We are extremely fortunate to attract such diverse financial support for our work. Yet everywhere we go, our staff receives challenges from citizens, public officials, and fellow journalists to do more. As I regularly respond, Bridge has a talented platoon of journalists, but we need a battalion to fully cover all the issues of public importance in this state. 

We aspire to provide much deeper state capitol coverage. We aspire to greatly deepen coverage of how changes in federal health policy may impact Michigan families, workers and employers. We aspire to add a full-time reporter to cover the environment and the “Pure Michigan” economy. We aspire to provide much deeper coverage of criminal justice and civil courts. We aspire to increase our coverage of the Michigan economy and businesses large and small. And we aspire to continually expand our public engagement programs to collect and amplify the priorities of Michigan residents.

So, we’ll keep pursuing philanthropic support. And we’ll continue to ask Bridge readers to contribute.

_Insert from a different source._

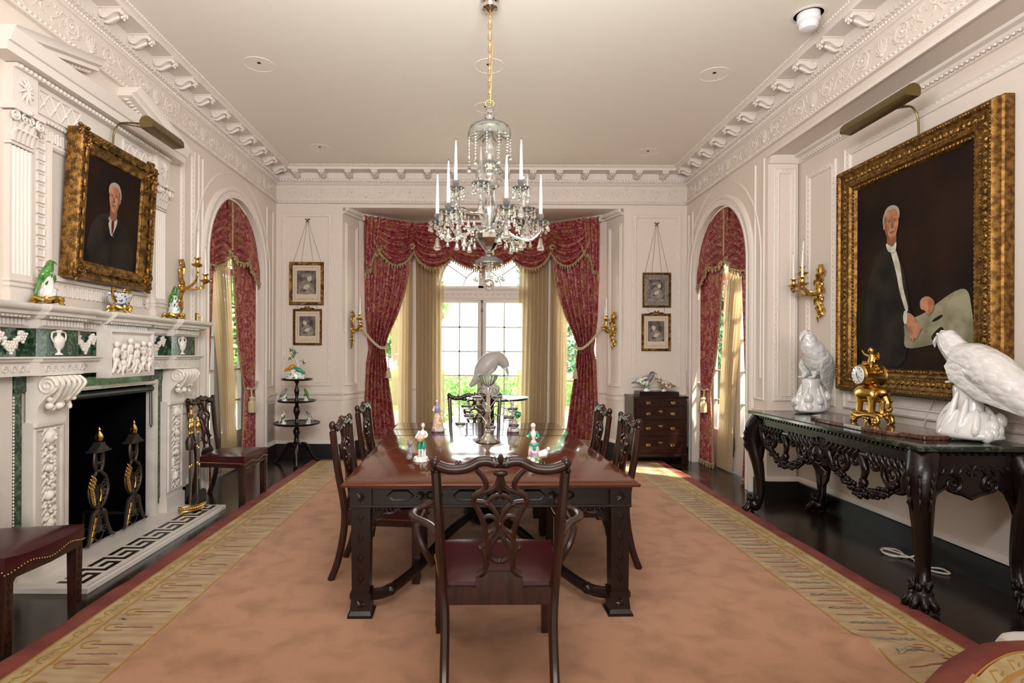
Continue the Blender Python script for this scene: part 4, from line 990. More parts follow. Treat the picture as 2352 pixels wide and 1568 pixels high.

Because there’s so much more work to do. 

All of our funders – from retirees on fixed incomes who send us $25 to major state and national philanthropies – are investing in an engaged and informed public.  It is hard for even journalists to put into words how much this means to us – and how much it drives our commitment to deliver the most engaging, insightful, thoughtful, fair, and fact-driven journalism Bridge can possibly produce. 

A hateful slogan gained hopefully short-lived social media prominence last year: “Rope. Tree. Journalist. Some Assembly Required.” At Bridge, we agree that some assembly is required. But it’s not about lynching journalists. It’s about re-assembling a free and vibrant press to work in the public interest.

It’s about answering John Adams’ call for liberty through “a general knowledge among the people.”